= WRITTEN REQUEST =
Pictures in the data should be dropped; transcribe exactly the lines from the one that has "Model this scene" through the one that has "COL = SC.collection".

|---|

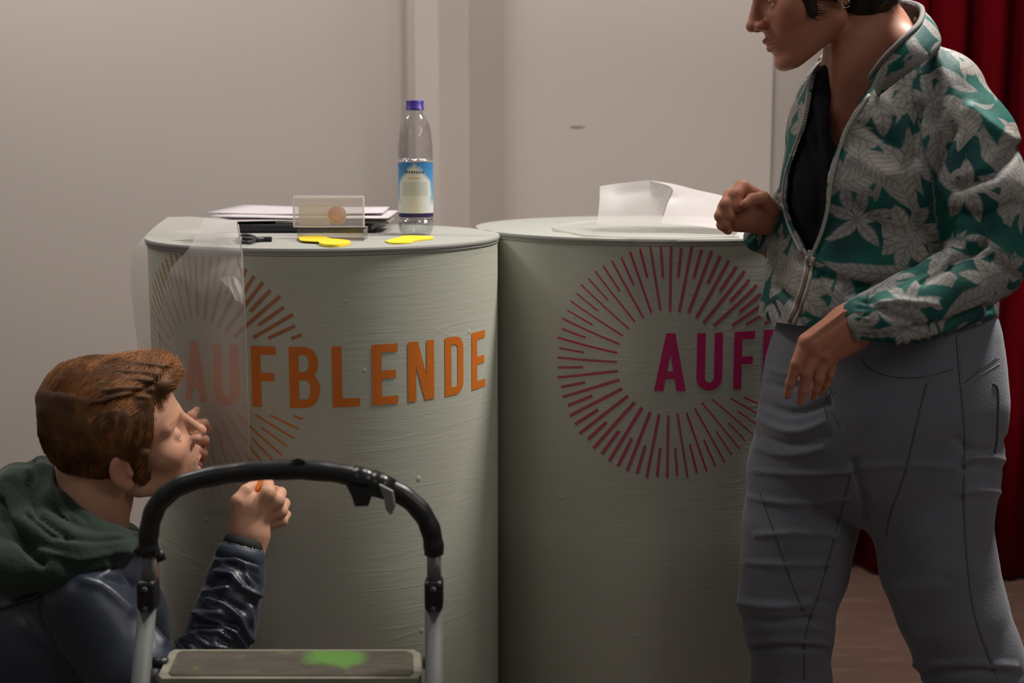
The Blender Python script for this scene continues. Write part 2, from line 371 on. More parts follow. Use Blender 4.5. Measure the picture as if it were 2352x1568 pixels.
def on_cyl(c, r, th, z, off=.0007): return (c[0] + (r + off) * math.sin(th), c[1] - (r + off) * math.cos(th), z)
def decal(name, quads, c, r, m, parent, du=.012, off=.0007):
    """quads in (theta, z); subdivided so that they follow the drum"""
    V = []; F = []
    for q in quads:
        (a0, z0), (a1, z1), (a2, z2), (a3, z3) = q
        n = max(1, int(max(abs(a1 - a0), abs(a2 - a3), abs(a3 - a0)) * r / du) + 1); m_ = n if max(abs(a3 - a0), abs(a2 - a1)) * r > du else 1
        base = len(V)
        for i in range(n + 1):
            for j in range(m_ + 1):
                s, tt = i / n, j / m_
                a = (a0 * (1 - s) + a1 * s) * (1 - tt) + (a3 * (1 - s) + a2 * s) * tt
                z = (z0 * (1 - s) + z1 * s) * (1 - tt) + (z3 * (1 - s) + z2 * s) * tt
                V.append(on_cyl(c, r, a, z, off))
        for i in range(n):
            for j in range(m_): F.append([base + i * (m_ + 1) + j, base + (i + 1) * (m_ + 1) + j, base + (i + 1) * (m_ + 1) + j + 1, base + i * (m_ + 1) + j + 1])
    return pymesh(name, V, F, m, parent, smooth=False)
ZT = 1.007
def drum(c, r, label, letters, ztop, zbot, bc, bR, mtext, mfade):
    root = empty('advertising_drum', (c[0], c[1], 0), label, 'drum')
    V, F = lathe((c[0], c[1], 0), [(r - .004, .0), (r, .004), (r, .5), (r, ZT - .012)], 160, False); pymesh('drum_wall', V, F, mdr, root)
    V, F = lathe((c[0], c[1], 0), [(r + .0005, ZT - .012), (r + .002, ZT - .0105), (r + .002, ZT - .007), (r + .0035, ZT - .006), (r + .004, ZT - .003), (r + .003, ZT), (r - .01, ZT)], 160)
    pymesh('lid', V, F, mlid, root, False)
    H = ztop - zbot
    for ch, a0, a1 in letters:
        wd, qs = GL[ch]; k = (a1 - a0) / wd
        decal('letter', [[(a0 + x * k, zbot + y * H) for x, y in q] for q in qs], c, r, mtext, root)
    tb, zb = bc; zm = (ztop + zbot) / 2
    for i in range(72):
        a = math.radians(i * 5); ca, sa = math.cos(a), math.sin(a)
        r0, r1 = (.445, 1.0) if i % 2 == 0 else (.73, .985)
        r0 *= bR * random.uniform(.98, 1.02); r1 *= bR * random.uniform(.985, 1.005)
        if ca > .05 and abs(sa) < .99:      # rays stop at the lettering band on the word's side
            lim = .31 * bR
            if r1 * abs(sa) <= lim: continue
            if r0 * abs(sa) < lim: r0 = lim / abs(sa)
        sharp = abs(math.cos(a - math.radians(138)))
        wdt = .0023 + .0036 * (1 - sharp ** 2)
        nx, nz = -sa * wdt / 2, ca * wdt / 2; n = 4; qs = []
        for j in range(n):
            p, q = r0 + (r1 - r0) * j / n, r0 + (r1 - r0) * (j + 1) / n
            qs.append([(tb + (p * ca + nx) / r, zb + p * sa + nz), (tb + (p * ca - nx) / r, zb + p * sa - nz), (tb + (q * ca - nx) / r, zb + q * sa - nz), (tb + (q * ca + nx) / r, zb + q * sa + nz)])
        decal('ray', qs, c, r, mtext if sharp > .8 else mfade, root, off=.0005)
    return root
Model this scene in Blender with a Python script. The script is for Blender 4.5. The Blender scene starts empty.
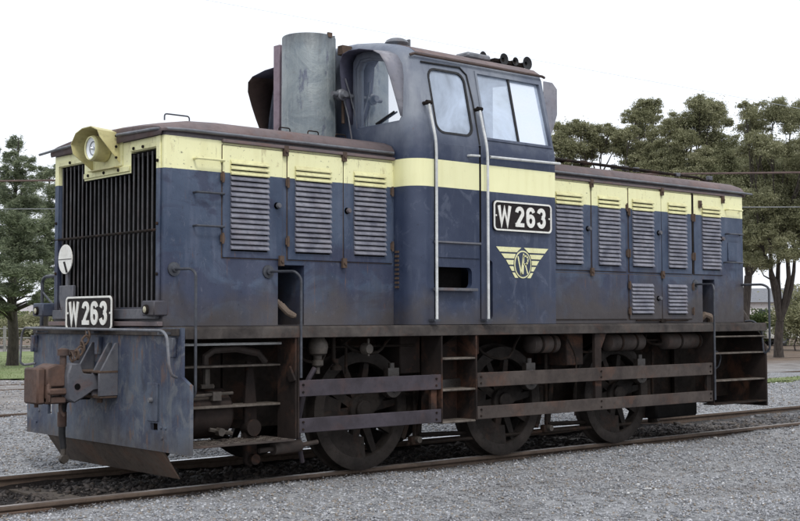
import bpy, bmesh, math, random
import numpy as np
from mathutils import Vector, Matrix
random.seed(7); RNG = np.random.default_rng(7)
PI = math.pi
SC = bpy.context.scene
COL = SC.collection

# ------------------------------------------------------------------ camera, sky, sun, exposure
CAM = Vector((-5.07713, -9.5263, 1.34827))
YAW, PITCH, ROLL, FPX = -0.722066, 0.046109, -0.0021315, 1248.12
fw = Vector((math.sin(-YAW)*math.cos(PITCH), math.cos(-YAW)*math.cos(PITCH), math.sin(PITCH)))
r0 = Vector((math.cos(YAW), math.sin(YAW), 0)); u0 = r0.cross(fw)
cr, sr = math.cos(ROLL), math.sin(ROLL)
rt = cr*r0 + sr*u0; up = -sr*r0 + cr*u0
cam_d = bpy.data.cameras.new('camera'); cam = bpy.data.objects.new('camera', cam_d); COL.objects.link(cam)
cam_d.sensor_width = 36.0; cam_d.lens = FPX*36/800; cam_d.clip_end = 3000; cam_d.clip_start = 0.1
cam.matrix_world = Matrix(((rt.x, up.x, -fw.x, CAM.x), (rt.y, up.y, -fw.y, CAM.y), (rt.z, up.z, -fw.z, CAM.z), (0, 0, 0, 1)))
SC.camera = cam

SUN_EL, SUN_AZ = math.radians(52), math.radians(205)      # azimuth from +y clockwise
world = bpy.data.worlds.new('World'); SC.world = world; world.use_nodes = True
nt = world.node_tree; nt.nodes.clear()
wo = nt.nodes.new('ShaderNodeOutputWorld'); bg = nt.nodes.new('ShaderNodeBackground')
sky = nt.nodes.new('ShaderNodeTexSky'); sky.sky_type = 'NISHITA'; sky.sun_disc = False
sky.sun_elevation = SUN_EL; sky.sun_rotation = SUN_AZ; sky.dust_density = 4.0; sky.air_density = 1.0
mixw = nt.nodes.new('ShaderNodeMix'); mixw.data_type = 'RGBA'; mixw.inputs[0].default_value = 0.93   # overcast: cloud cover over the sky
tcw = nt.nodes.new('ShaderNodeTexCoord'); nzw = nt.nodes.new('ShaderNodeTexNoise'); nzw.inputs['Scale'].default_value = 1.6; nzw.inputs['Detail'].default_value = 3
rw = nt.nodes.new('ShaderNodeValToRGB'); rw.color_ramp.elements[0].position = .3; rw.color_ramp.elements[1].position = .7
rw.color_ramp.elements[0].color = (9.3, 9.75, 10.5, 1); rw.color_ramp.elements[1].color = (10.3, 10.7, 11.5, 1)
nt.links.new(tcw.outputs['Generated'], nzw.inputs['Vector']); nt.links.new(nzw.outputs['Fac'], rw.inputs['Fac'])
nt.links.new(sky.outputs[0], mixw.inputs[6]); nt.links.new(rw.outputs[0], mixw.inputs[7])
nt.links.new(mixw.outputs[2], bg.inputs['Color']); bg.inputs['Strength'].default_value = 0.105
nt.links.new(bg.outputs[0], wo.inputs['Surface'])
sd = bpy.data.lights.new('sun', 'SUN'); sd.energy = 1.35; sd.angle = math.radians(12); sd.color = (1, .975, .94)
sun = bpy.data.objects.new('sun', sd); COL.objects.link(sun)
sdir = Vector((math.sin(SUN_AZ)*math.cos(SUN_EL), math.cos(SUN_AZ)*math.cos(SUN_EL), math.sin(SUN_EL)))
sun.rotation_euler = sdir.to_track_quat('Z', 'Y').to_euler(); sun.location = sdir*50
vs = SC.view_settings; vs.view_transform = 'Standard'; vs.look = 'None'; vs.gamma = 1; vs.exposure = 0.18
SC.render.engine = 'CYCLES'

# ------------------------------------------------------------------ helpers
def ray(u, v):
    return fw + rt*((u-400)/FPX) - up*((v-260.5)/FPX)
def at_depth(u, v, D): return CAM + ray(u, v)*D
def on_ground(u, v, z=0):
    d = ray(u, v); return CAM + d*((z-CAM.z)/d.z)

class MB:
    def __init__(s): s.v = []; s.f = []
    def add(s, vs_, fs):
        n = len(s.v); s.v += [tuple(p) for p in vs_]; s.f += [tuple(i+n for i in f) for f in fs]; return s
    def box(s, x0, x1, y0, y1, z0, z1):
        return s.add([(x0,y0,z0),(x1,y0,z0),(x1,y1,z0),(x0,y1,z0),(x0,y0,z1),(x1,y0,z1),(x1,y1,z1),(x0,y1,z1)],
                     [(0,3,2,1),(4,5,6,7),(0,1,5,4),(1,2,6,5),(2,3,7,6),(3,0,4,7)])
    def tube(s, pts, r, n=8, closed=False, caps=True):
        P_ = [Vector(p) for p in pts]; m = len(P_); rr = r if isinstance(r, (list, tuple)) else [r]*m
        up_ = None; rings = []
        for i, p in enumerate(P_):
            if closed: t = P_[(i+1) % m]-P_[i-1]
            else: t = (P_[min(i+1, m-1)]-P_[max(i-1, 0)])
            if t.length < 1e-9: t = Vector((0, 0, 1))
            t.normalize()
            if up_ is None: up_ = t.orthogonal().normalized()
            up_ = (up_ - t*up_.dot(t))
            if up_.length < 1e-6: up_ = t.orthogonal()
            up_.normalize(); b = t.cross(up_)
            rings.append([p + (up_*math.cos(2*PI*k/n)+b*math.sin(2*PI*k/n))*rr[i] for k in range(n)])
        vs_ = [q for R_ in rings for q in R_]; fs = []
        for i in range(m if closed else m-1):
            a = i*n; b_ = ((i+1) % m)*n
            for k in range(n): fs.append((a+k, a+(k+1) % n, b_+(k+1) % n, b_+k))
        if caps and not closed:
            fs.append(tuple(range(n))[::-1]); fs.append(tuple((m-1)*n+k for k in range(n)))
        return s.add(vs_, fs)
    def cyl(s, p0, p1, r, n=16, r1=None): return s.tube([p0, p1], [r, r if r1 is None else r1], n)
    def lathe(s, prof, c, axis='y', n=32):
        """prof: list of (radius, offset along axis)"""
        vs_ = []; fs = []; m = len(prof)
        for k in range(n):
            a = 2*PI*k/n; ca, sa = math.cos(a), math.sin(a)
            for (r, o) in prof:
                if axis == 'y': vs_.append((c[0]+r*ca, c[1]+o, c[2]+r*sa))
                elif axis == 'x': vs_.append((c[0]+o, c[1]+r*ca, c[2]+r*sa))
                else: vs_.append((c[0]+r*ca, c[1]+r*sa, c[2]+o))
        for k in range(n):
            for j in range(m-1):
                a = k*m+j; b = ((k+1) % n)*m+j
                fs.append((a, b, b+1, a+1))
        return s.add(vs_, fs)
    def prism(s, poly, axis, d0, d1):
        """poly of 2D points in the two other axes (x,y,z order), extruded along axis"""
        def mk(p, d):
            if axis == 'x': return (d, p[0], p[1])
            if axis == 'y': return (p[0], d, p[1])
            return (p[0], p[1], d)
        n = len(poly)
        return s.add([mk(p, d0) for p in poly]+[mk(p, d1) for p in poly],
                     [tuple(range(n))[::-1], tuple(range(n, 2*n))]+[(i, (i+1) % n, n+(i+1) % n, n+i) for i in range(n)])
    def mesh(s, name, mat=None, smooth=False):
        me = bpy.data.meshes.new(name); me.from_pydata(s.v, [], s.f); me.validate()
        bm = bmesh.new(); bm.from_mesh(me); bmesh.ops.recalc_face_normals(bm, faces=bm.faces); bm.to_mesh(me); bm.free()
        if mat: me.materials.append(mat)
        if smooth: shade(me)
        return me
def shade(me, ang=38):
    me.polygons.foreach_set('use_smooth', [True]*len(me.polygons))
    try: me.set_sharp_from_angle(angle=math.radians(ang))
    except Exception: pass
def link(name, me, parent=None, loc=None, rot=None):
    o = bpy.data.objects.new(name, me); COL.objects.link(o)
    if parent: o.parent = parent
    if loc is not None: o.location = loc
    if rot is not None: o.rotation_euler = rot
    return o
def obj(name, mb, mat, parent=None, smooth=False, bevel=0, loc=None, rot=None, seg=1):
    o = link(name, mb.mesh(name, mat, smooth or bevel > 0), parent, loc, rot)
    if bevel:
        m = o.modifiers.new('bevel', 'BEVEL'); m.width = bevel; m.segments = seg; m.limit_method = 'ANGLE'; m.angle_limit = math.radians(40)
    return o
def tag(o, label=None, cat=None, group=None, kind=None):
    if label: o['label'] = label
    if cat: o['category'] = cat
    if group: o['group'] = group
    if kind: o['kind'] = kind
    return o
def arc(c, r, a0, a1, n, plane='xz'):
    out = []
    for i in range(n+1):
        a = math.radians(a0+(a1-a0)*i/n); p = (c[0]+r*math.cos(a), c[1]+r*math.sin(a)); out.append(p)
    return out
def rrect(x0, x1, z0, z1, r, n=5):
    return arc((x1-r, z1-r), r, 0, 90, n)+arc((x0+r, z1-r), r, 90, 180, n)+arc((x0+r, z0+r), r, 180, 270, n)+arc((x1-r, z0+r), r, 270, 360, n)
def bend(pts, r=.05, n=4):
    """round the corners of a polyline"""
    P_ = [Vector(p) for p in pts]; out = [P_[0]]
    for i in range(1, len(P_)-1):
        a = (P_[i-1]-P_[i]); b = (P_[i+1]-P_[i]); rr = min(r, a.length*.45, b.length*.45)
        p0 = P_[i]+a.normalized()*rr; p1 = P_[i]+b.normalized()*rr
        for k in range(n+1):
            t = k/n; out.append(p0*(1-t)**2+P_[i]*2*t*(1-t)+p1*t*t)
    out.append(P_[-1]); return out

# ------------------------------------------------------------------ materials
class Mat:
    def __init__(s, name):
        s.m = bpy.data.materials.new(name); s.m.use_nodes = True; s.t = s.m.node_tree
        s.b = s.t.nodes['Principled BSDF']; s.out = s.t.nodes['Material Output']
    def n(s, t, **kw):
        o = s.t.nodes.new(t)
        for k, v in kw.items(): setattr(o, k, v)
        return o
    def l(s, a, b): s.t.links.new(a, b)
    def coord(s, ob=None):
        tc = s.n('ShaderNodeTexCoord')
        if ob is not None: tc.object = ob
        return tc.outputs['Object']
    def scale(s, vec, sc):
        m = s.n('ShaderNodeMapping'); m.inputs['Scale'].default_value = sc; s.l(vec, m.inputs['Vector']); return m.outputs[0]
    def noise(s, vec, scale, detail=4, rough=.55, dist=0):
        n = s.n('ShaderNodeTexNoise'); n.inputs['Scale'].default_value = scale; n.inputs['Detail'].default_value = detail
        n.inputs['Roughness'].default_value = rough; n.inputs['Distortion'].default_value = dist; s.l(vec, n.inputs['Vector']); return n.outputs['Fac']
    def ramp(s, fac, a, b, c0=0., c1=1., interp='LINEAR'):
        r = s.n('ShaderNodeMapRange'); r.clamp = True
        r.inputs['From Min'].default_value = a; r.inputs['From Max'].default_value = b
        r.inputs['To Min'].default_value = c0; r.inputs['To Max'].default_value = c1; s.l(fac, r.inputs['Value']); return r.outputs[0]
    def val(s, x):
        v = s.n('ShaderNodeValue'); v.outputs[0].default_value = x; return v.outputs[0]
    def math(s, op, a, b=None):
        m = s.n('ShaderNodeMath'); m.operation = op
        for i, q in enumerate((a, b)):
            if q is None: continue
            if isinstance(q, (int, float)): m.inputs[i].default_value = q
            else: s.l(q, m.inputs[i])
        return m.outputs[0]
    def mix(s, fac, a, b, blend='MIX'):
        m = s.n('ShaderNodeMix'); m.data_type = 'RGBA'; m.blend_type = blend
        if isinstance(fac, (int, float)): m.inputs[0].default_value = fac
        else: s.l(fac, m.inputs[0])
        for i, q in ((6, a), (7, b)):
            if isinstance(q, tuple): m.inputs[i].default_value = (*q[:3], 1)
            else: s.l(q, m.inputs[i])
        return m.outputs[2]
    def sep(s, vec):
        n = s.n('ShaderNodeSeparateXYZ'); s.l(vec, n.inputs[0]); return n.outputs
    def bump(s, h, strength=.3, dist=.01):
        b = s.n('ShaderNodeBump'); b.inputs['Strength'].default_value = strength; b.inputs['Distance'].default_value = dist
        s.l(h, b.inputs['Height']); s.l(b.outputs[0], s.b.inputs['Normal'])
    def set(s, col=None, rough=None, metal=None, spec=None):
        for k, v in (('Base Color', col), ('Roughness', rough), ('Metallic', metal), ('Specular IOR Level', spec)):
            if v is None: continue
            if isinstance(v, tuple): s.b.inputs[k].default_value = (*v[:3], 1)
            elif isinstance(v, (int, float)): s.b.inputs[k].default_value = v
            else: s.l(v, s.b.inputs[k])
        return s

# the locomotive's root first: paint schemes are laid out in its coordinates
ROOT = bpy.data.objects.new('locomotive', None); COL.objects.link(ROOT); ROOT.empty_display_size = .5
tag(ROOT, 'blue and yellow shunting diesel locomotive numbered W 263 standing on the near track', 'locomotive')

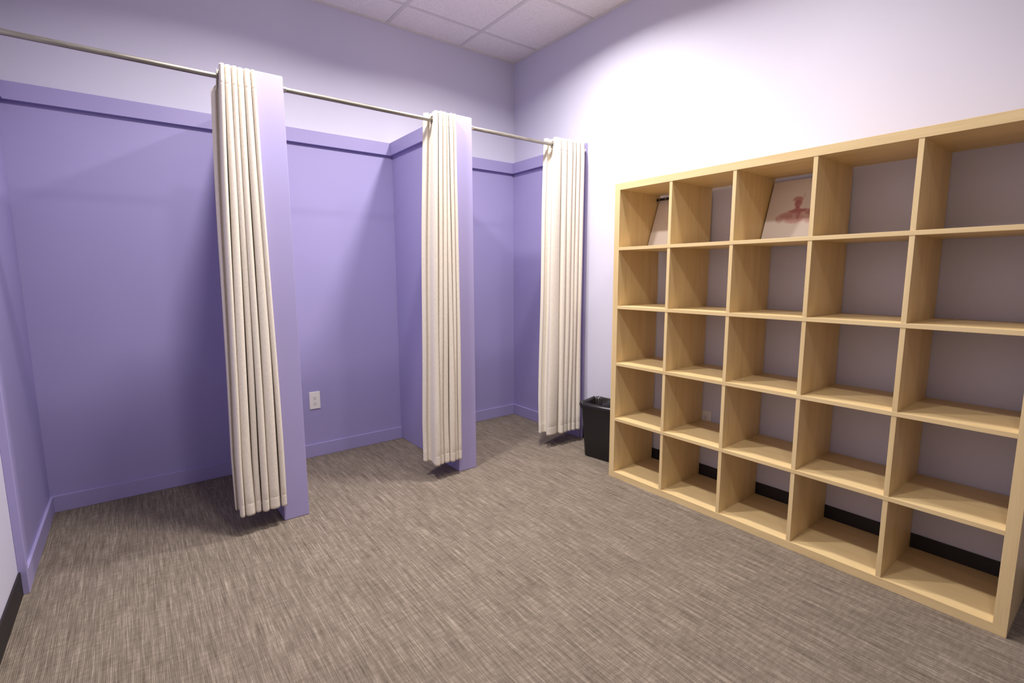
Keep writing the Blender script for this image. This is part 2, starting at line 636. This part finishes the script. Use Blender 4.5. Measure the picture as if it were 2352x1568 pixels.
loft(bm, [rrect(.090, .136, .03, 0.0), rrect(.093, .139, .032, .006), rrect(.100, .150, .034, .17), rrect(.109, .160, .036, BHH - .05), rrect(.112, .164, .036, BHH - .03),
          rrect(.119, .171, .04, BHH - .022), rrect(.121, .173, .04, BHH - .006), rrect(.119, .171, .04, BHH), rrect(.113, .165, .036, BHH - .003),
          rrect(.108, .159, .034, BHH - .05), rrect(.090, .136, .03, .008)], True, True)
obj('bin_body', bm, m_black, t, smooth=True).modifiers.new('e', 'EDGE_SPLIT').split_angle = radians(35)
# bag folded over the rim and hanging crumpled inside
rnd = random.Random(5)
bm = bmesh.new()
loops = []
prof = [(.1220, BHH - .008, .001), (.1225, BHH - .001, .0015), (.119, BHH + .006, .004), (.113, BHH + .010, .009), (.106, BHH - .006, .010),
        (.100, BHH - .04, .018), (.094, BHH - .075, .022), (.086, BHH - .12, .022), (.075, BHH - .17, .012)]
NP = 22
for i, (hx, z, j) in enumerate(prof):
    L = rrect(hx, hx + .052, .04, z, NP)
    out = []
    for k, p in enumerate(L):
        a = 2 * pi * k / len(L)
        d = j * (sin(9 * a + i * .9) * .4 + sin(23 * a + i * .5) * .35 + rnd.uniform(-.35, .35))
        if i < 3: d = abs(d) * .6
        else: d = -abs(d)
        r = math.hypot(p[0], p[1])
        zz = z + (0 if i < 2 or i > 4 else j * 1.8 * abs(sin(7 * a + 1) * .6 + rnd.uniform(-.4, .4)))
        if i == 0: zz = z - .006 * abs(sin(5 * a)) 
        out.append((p[0] * (1 + d / r), p[1] * (1 + d / r), zz))
    loops.append(out)
loft(bm, loops, False, True)
obj('bin_liner', bm, m_bag, t, smooth=True)

# ------------------------------------------------------------------ recessed ceiling lamps (above the frame)
m_lens, n_, l_, b_ = mat('lamp_lens', (.9, .9, .9), .5)
b_.inputs['Emission Color'].default_value = (*LIGHT_COL, 1)
b_.inputs['Emission Strength'].default_value = 3
names = ['round ceiling lamp in front of the corner stall and wastebasket', 'round ceiling lamp in front of the left and middle stalls',
         'round ceiling lamp above the shelving unit, near the right wall', 'round ceiling lamp over the middle of the carpet, left of the shelving lamp', 'round ceiling lamp at the rear of the room, behind the photographer']
for (lx, ly, pw), nm in zip(LIGHTS, names):
    t = thing('ceiling_lamp', nm, 'ceiling lamp', (lx, ly, H), group='round ceiling lamps')
    bm = bmesh.new()
    prof = [(.112, 0), (.112, -.006), (.104, -.010), (.094, -.010), (.090, -.004), (.090, 0)]
    rs = [[(r * cos(2 * pi * k / 40), r * sin(2 * pi * k / 40), z) for k in range(40)] for r, z in prof]
    loft(bm, rs)
    obj('lamp_ring', bm, m_white_pl, t, smooth=True)
    bm = bmesh.new()
    loft(bm, [[(.0895 * cos(2 * pi * k / 40), .0895 * sin(2 * pi * k / 40), z) for k in range(40)] for z in (-.001, -.004)], True, True)
    obj('lamp_lens', bm, m_lens, t)
    ld = bpy.data.lights.new('lamp_light', 'AREA')
    ld.shape = 'DISK'
    ld.size = .17
    ld.energy = pw
    ld.color = LIGHT_COL
    ld.spread = SPREAD
    lo = bpy.data.objects.new('lamp_light', ld)
    C.objects.link(lo)
    lo.location = (0, 0, -.008)
    lo.parent = t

|---|

= TASK RESULT =
Model this scene in Blender with a Python script. The script is for Blender 4.5. The Blender scene starts empty.
import bpy, bmesh, math, random
import numpy as np
from mathutils import Vector, Matrix
random.seed(7); RNG = np.random.default_rng(7)
PI = math.pi
SC = bpy.context.scene
COL = SC.collection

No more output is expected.